The book is about the hunt and is therefore filled with life and energy; but I would prefer, if I had my way, to see Aldin draw landscapes. Some of his pictures of the country — of a pack of dogs, noses to the ground, going this way and that as they investigate a lane cut into some tall grass, for example — are pleasant enough without all the drama, the implied approval of the chase. Great scenes of rural desolation — of tree limbs with robins on them in the foreground, of straggling, scraggy brambles and unmanaged forestry in the back.
I am a stuffed shirt and a schoolmarm and a baby; and I can’t say I really approve of hunting. I was well under ten when the Hunting Act was passed and so it could rouse no ire in me. The world of before seems as remote as the world before the smoking ban — nigh incomprehensible.
But we were made, those of us who read history and social sciences when I did, to study the Balinese cockfight as analysed by Clifford Geertz, and we were made to draw all manner of conclusions about the resonances of these forms of entertainment and the killing of time. About masculinity and an attitude to violence, the shortness of life, how people assimilated and made comments on the randomness of all sports. Its analogies to life at large. And so on and so on.

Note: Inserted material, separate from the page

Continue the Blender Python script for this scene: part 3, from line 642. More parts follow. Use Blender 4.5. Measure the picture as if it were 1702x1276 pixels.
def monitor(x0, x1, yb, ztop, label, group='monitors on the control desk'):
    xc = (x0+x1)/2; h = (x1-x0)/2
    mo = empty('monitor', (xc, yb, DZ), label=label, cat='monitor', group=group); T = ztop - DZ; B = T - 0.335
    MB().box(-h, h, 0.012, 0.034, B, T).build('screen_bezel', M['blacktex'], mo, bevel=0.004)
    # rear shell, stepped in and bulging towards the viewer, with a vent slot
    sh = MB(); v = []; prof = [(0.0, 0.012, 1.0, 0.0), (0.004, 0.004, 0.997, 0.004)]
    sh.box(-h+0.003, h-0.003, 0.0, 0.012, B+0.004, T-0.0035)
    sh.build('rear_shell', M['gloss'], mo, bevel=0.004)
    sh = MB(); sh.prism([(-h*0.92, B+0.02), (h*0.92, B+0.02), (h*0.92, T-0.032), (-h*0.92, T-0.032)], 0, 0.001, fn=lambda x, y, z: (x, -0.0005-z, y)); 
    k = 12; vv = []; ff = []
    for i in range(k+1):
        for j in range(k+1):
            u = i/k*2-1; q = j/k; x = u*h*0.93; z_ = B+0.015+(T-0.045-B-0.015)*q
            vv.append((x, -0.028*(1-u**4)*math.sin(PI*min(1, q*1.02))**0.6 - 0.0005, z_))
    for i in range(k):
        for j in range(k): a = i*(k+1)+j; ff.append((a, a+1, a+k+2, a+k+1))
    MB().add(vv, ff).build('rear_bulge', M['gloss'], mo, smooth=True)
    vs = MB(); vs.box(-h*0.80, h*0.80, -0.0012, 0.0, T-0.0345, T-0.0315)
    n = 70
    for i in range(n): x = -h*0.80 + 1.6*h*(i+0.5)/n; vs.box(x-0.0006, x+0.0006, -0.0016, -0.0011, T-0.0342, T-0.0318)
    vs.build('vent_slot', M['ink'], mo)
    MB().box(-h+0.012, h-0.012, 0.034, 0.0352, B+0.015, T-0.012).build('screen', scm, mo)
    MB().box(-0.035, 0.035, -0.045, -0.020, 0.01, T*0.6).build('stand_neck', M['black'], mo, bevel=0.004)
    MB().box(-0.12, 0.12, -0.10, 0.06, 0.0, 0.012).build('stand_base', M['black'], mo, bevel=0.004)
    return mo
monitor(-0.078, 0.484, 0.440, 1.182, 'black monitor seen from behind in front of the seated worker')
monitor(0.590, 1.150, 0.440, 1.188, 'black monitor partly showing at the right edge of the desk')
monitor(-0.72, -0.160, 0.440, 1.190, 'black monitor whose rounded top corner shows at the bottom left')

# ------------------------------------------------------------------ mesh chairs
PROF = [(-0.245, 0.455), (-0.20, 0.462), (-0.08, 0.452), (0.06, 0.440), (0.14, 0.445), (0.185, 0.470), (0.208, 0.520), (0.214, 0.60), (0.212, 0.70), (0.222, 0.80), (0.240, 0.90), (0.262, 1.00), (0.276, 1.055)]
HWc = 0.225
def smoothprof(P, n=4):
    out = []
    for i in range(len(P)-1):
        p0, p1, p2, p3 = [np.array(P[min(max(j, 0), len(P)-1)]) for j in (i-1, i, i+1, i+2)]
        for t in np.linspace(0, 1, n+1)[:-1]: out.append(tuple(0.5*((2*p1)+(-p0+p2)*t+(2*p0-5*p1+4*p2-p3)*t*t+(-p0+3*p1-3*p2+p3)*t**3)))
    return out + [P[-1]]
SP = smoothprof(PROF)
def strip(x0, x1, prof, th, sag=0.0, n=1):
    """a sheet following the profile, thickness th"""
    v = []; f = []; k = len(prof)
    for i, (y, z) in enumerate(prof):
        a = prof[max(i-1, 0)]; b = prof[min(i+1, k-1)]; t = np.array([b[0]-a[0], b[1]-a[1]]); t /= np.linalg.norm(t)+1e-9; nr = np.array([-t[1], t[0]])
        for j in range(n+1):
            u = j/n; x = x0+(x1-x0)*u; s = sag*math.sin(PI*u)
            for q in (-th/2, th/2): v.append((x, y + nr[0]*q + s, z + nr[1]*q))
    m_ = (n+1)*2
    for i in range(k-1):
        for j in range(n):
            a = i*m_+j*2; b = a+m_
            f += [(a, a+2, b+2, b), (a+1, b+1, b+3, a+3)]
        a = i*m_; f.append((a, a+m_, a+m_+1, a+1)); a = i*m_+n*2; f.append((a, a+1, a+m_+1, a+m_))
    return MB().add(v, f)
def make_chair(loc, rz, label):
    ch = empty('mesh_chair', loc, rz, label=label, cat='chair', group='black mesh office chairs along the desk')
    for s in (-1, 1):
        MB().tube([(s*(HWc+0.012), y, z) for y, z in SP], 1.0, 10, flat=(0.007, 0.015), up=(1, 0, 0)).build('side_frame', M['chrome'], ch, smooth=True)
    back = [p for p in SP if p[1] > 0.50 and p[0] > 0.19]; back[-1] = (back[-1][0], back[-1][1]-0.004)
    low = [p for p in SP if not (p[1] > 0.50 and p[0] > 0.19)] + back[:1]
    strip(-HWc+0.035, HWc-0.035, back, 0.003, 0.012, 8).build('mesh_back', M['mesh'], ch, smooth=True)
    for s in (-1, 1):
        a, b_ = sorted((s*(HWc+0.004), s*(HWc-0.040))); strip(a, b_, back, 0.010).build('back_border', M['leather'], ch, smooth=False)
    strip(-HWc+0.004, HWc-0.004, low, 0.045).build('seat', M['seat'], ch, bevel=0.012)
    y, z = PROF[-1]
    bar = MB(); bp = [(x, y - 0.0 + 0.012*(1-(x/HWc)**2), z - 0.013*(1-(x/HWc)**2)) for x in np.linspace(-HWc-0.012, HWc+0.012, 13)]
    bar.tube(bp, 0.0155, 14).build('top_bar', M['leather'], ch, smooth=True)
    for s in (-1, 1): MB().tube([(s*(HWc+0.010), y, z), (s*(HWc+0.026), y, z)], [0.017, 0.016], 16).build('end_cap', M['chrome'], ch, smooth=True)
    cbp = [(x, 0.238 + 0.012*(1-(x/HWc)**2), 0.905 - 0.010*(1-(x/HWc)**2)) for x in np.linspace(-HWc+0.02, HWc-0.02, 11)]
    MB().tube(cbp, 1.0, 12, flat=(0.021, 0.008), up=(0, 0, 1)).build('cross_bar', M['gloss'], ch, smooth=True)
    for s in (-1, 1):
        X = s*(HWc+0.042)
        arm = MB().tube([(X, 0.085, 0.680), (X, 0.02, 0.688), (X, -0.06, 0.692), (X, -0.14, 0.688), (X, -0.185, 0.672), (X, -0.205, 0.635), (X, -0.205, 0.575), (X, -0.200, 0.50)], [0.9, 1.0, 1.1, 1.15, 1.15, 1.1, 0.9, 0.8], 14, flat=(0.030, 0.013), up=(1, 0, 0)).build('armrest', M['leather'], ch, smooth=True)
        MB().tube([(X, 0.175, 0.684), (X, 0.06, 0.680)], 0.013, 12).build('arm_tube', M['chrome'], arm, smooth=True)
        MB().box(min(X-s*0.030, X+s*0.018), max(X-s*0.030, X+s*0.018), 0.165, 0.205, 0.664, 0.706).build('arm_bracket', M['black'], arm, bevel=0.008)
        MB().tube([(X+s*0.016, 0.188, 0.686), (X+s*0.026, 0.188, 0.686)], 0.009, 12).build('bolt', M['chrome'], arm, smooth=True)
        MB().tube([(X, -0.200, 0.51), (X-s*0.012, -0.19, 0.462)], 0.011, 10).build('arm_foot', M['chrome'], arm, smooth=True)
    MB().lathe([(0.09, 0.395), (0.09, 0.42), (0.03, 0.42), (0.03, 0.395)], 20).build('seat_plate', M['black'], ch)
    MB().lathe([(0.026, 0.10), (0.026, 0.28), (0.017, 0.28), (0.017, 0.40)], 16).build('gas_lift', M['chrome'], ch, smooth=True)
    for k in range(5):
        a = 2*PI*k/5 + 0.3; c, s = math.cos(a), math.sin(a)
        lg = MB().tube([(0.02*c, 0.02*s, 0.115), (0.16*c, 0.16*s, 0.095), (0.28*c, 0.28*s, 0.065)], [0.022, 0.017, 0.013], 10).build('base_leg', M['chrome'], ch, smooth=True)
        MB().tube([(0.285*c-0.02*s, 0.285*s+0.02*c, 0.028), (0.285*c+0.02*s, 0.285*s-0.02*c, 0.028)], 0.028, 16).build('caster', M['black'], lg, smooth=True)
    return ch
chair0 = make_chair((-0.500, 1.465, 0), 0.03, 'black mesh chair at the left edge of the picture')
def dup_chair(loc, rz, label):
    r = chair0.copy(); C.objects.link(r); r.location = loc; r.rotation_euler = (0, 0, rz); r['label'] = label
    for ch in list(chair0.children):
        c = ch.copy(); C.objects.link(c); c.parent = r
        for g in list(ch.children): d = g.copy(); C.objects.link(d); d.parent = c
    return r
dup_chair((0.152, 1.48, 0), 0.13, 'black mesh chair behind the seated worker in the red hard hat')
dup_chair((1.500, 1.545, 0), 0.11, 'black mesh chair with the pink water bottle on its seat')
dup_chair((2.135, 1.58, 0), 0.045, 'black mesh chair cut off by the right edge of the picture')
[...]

That one, as so many a lecturer (or, conversely, someone wearing Joker make-up) has intoned of a sport in question, tells us a lot about society.
This book tells us a lot about the society that was beginning to disappear, but was still popular and romanticised, in 1929. Like the bridge column in the papers today, though few readers play bridge; it’s considered a reasonable thing to read about, an admirable thing to know.
Hunt sociology. That’s enough for readers of Chalmers to be getting along with, don’t you think?